[Start of MATERIAL PROVIDED]

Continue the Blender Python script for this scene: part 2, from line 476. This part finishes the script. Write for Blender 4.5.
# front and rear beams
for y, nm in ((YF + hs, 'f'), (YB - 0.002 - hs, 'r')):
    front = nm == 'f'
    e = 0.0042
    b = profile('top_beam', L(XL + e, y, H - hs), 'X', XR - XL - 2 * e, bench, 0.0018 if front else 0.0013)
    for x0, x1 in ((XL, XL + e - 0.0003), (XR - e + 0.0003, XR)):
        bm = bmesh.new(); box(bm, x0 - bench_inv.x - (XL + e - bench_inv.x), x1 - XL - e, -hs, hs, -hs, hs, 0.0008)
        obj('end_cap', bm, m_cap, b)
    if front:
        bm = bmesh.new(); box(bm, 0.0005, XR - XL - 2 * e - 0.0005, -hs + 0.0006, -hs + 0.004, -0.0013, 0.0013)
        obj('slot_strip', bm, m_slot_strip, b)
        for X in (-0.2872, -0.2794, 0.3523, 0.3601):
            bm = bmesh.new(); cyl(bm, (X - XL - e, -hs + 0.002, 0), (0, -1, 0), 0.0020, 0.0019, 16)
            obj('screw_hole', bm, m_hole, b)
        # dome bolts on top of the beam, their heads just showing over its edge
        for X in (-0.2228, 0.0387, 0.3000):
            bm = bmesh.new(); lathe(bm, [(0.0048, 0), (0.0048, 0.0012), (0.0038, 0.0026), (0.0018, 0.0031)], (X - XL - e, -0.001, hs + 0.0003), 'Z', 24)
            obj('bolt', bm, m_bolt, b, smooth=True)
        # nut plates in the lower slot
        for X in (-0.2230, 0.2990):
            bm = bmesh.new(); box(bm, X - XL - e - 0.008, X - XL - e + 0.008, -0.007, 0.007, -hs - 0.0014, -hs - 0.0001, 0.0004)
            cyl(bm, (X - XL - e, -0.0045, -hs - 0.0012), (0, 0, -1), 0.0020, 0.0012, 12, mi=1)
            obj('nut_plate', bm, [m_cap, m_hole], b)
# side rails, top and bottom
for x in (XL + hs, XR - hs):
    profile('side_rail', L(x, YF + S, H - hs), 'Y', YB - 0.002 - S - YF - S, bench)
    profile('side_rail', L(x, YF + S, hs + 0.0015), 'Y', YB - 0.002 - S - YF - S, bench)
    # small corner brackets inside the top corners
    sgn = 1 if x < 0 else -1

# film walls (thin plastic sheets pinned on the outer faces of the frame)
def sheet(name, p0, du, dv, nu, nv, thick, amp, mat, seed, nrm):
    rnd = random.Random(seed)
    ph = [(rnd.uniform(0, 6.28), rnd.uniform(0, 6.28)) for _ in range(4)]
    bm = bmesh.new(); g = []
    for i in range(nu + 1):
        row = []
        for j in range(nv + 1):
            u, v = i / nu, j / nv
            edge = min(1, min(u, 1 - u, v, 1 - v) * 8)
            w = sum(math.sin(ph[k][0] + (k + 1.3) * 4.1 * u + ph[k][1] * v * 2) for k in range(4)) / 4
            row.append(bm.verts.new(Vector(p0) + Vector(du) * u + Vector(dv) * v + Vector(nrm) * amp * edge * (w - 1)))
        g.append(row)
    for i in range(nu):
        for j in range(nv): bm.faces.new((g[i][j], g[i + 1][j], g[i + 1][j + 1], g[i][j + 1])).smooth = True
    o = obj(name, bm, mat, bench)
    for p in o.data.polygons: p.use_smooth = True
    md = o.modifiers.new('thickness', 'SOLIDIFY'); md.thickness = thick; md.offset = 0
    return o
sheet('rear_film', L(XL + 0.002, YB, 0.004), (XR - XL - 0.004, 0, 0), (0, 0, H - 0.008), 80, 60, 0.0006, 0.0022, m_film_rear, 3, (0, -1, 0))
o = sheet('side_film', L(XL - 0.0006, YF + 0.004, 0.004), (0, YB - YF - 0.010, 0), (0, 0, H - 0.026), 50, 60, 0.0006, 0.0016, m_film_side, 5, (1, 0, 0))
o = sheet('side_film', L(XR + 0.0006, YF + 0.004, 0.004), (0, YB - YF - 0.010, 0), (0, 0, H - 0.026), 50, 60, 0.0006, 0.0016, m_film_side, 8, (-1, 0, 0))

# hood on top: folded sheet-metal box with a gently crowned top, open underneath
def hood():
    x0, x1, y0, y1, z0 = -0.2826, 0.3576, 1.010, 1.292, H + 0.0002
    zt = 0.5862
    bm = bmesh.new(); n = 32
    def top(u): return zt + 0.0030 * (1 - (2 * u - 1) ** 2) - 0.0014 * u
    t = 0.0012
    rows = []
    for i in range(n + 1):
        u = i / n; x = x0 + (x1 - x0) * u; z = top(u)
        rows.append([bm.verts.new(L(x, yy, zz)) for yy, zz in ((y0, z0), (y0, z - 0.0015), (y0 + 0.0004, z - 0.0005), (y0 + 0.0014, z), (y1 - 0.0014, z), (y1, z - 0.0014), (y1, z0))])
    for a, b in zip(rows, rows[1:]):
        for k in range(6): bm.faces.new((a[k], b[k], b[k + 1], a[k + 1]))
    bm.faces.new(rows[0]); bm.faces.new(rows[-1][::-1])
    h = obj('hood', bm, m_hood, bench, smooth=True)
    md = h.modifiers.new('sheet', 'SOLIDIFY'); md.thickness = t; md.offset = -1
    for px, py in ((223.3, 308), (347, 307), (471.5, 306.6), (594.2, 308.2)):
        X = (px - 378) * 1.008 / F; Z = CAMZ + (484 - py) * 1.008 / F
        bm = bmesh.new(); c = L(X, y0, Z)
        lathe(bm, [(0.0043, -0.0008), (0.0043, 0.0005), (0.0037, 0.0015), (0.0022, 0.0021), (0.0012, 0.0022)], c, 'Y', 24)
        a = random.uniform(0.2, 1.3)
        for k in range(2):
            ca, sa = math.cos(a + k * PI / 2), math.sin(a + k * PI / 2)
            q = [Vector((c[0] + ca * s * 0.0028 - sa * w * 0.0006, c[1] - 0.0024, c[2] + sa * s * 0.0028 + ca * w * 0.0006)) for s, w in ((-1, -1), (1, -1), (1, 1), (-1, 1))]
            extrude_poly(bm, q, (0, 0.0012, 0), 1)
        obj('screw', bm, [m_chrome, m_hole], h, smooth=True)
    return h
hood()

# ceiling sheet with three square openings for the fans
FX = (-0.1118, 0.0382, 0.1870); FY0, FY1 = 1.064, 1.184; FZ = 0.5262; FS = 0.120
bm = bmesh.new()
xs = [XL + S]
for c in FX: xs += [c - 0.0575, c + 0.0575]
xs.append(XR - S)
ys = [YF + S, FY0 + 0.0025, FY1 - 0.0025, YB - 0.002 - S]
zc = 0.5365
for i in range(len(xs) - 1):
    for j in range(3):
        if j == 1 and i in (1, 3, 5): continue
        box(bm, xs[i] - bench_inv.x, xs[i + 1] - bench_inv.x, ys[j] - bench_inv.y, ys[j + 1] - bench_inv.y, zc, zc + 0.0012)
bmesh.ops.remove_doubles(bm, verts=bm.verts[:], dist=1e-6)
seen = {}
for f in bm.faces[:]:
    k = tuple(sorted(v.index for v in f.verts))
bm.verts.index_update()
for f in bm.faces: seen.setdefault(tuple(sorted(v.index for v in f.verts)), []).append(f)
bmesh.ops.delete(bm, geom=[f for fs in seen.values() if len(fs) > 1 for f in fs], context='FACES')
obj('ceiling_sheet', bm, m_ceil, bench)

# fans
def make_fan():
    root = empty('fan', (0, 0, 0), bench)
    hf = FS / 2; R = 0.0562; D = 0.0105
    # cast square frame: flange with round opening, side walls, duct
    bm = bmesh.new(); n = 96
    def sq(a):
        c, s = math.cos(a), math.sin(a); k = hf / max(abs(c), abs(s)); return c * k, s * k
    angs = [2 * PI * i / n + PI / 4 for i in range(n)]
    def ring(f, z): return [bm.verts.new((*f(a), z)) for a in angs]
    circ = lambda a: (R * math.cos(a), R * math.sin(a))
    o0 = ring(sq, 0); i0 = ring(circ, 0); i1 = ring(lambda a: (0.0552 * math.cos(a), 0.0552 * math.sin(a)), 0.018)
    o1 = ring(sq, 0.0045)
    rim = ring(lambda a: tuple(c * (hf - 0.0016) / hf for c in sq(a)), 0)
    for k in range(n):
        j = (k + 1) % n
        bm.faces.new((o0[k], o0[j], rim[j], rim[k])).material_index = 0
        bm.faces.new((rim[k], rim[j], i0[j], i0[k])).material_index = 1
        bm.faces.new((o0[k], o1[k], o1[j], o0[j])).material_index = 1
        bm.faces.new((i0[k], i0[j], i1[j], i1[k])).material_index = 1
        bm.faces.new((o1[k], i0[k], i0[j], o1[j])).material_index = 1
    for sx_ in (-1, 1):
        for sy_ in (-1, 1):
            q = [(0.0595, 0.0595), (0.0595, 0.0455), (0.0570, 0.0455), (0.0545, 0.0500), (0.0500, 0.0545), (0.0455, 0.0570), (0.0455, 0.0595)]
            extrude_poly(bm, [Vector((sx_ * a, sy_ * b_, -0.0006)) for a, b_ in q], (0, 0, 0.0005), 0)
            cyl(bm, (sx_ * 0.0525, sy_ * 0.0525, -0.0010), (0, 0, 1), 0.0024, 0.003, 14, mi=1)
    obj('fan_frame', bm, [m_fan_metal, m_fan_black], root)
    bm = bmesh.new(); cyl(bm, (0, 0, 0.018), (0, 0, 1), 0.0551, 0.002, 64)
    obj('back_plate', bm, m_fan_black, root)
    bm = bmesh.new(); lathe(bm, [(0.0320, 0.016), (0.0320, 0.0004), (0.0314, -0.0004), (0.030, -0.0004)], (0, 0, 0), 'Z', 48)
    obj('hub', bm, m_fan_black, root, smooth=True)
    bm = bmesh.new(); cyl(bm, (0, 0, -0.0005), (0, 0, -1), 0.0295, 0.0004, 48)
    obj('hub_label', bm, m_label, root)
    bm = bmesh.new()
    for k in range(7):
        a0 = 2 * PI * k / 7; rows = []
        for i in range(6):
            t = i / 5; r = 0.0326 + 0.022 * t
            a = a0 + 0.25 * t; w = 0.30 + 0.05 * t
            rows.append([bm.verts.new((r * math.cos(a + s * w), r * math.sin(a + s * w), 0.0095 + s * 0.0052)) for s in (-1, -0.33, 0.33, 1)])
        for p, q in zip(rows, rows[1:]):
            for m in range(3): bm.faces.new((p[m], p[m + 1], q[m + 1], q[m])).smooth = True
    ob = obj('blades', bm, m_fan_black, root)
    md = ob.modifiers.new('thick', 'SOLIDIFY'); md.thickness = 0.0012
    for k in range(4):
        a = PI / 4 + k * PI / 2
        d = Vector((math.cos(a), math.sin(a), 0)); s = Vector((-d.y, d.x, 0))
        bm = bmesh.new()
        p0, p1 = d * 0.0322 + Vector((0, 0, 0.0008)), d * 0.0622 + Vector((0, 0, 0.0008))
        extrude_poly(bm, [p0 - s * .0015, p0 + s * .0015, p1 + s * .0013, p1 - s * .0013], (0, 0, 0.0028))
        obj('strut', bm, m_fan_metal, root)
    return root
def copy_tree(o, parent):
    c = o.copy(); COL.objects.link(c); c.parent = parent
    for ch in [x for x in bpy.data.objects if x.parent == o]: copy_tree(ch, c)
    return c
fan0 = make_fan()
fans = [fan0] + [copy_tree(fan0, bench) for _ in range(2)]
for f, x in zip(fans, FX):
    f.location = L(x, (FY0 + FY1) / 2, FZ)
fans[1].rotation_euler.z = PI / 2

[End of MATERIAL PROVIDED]

Nothing but the lines from the one with "profile('side_rail', L(x, YF + S, hs" through the one with "sgn = 1 if x < 0 else -1" should be retyped; include both and keep them exact.

    profile('side_rail', L(x, YF + S, hs + 0.0015), 'Y', YB - 0.002 - S - YF - S, bench)
    # small corner brackets inside the top corners
    sgn = 1 if x < 0 else -1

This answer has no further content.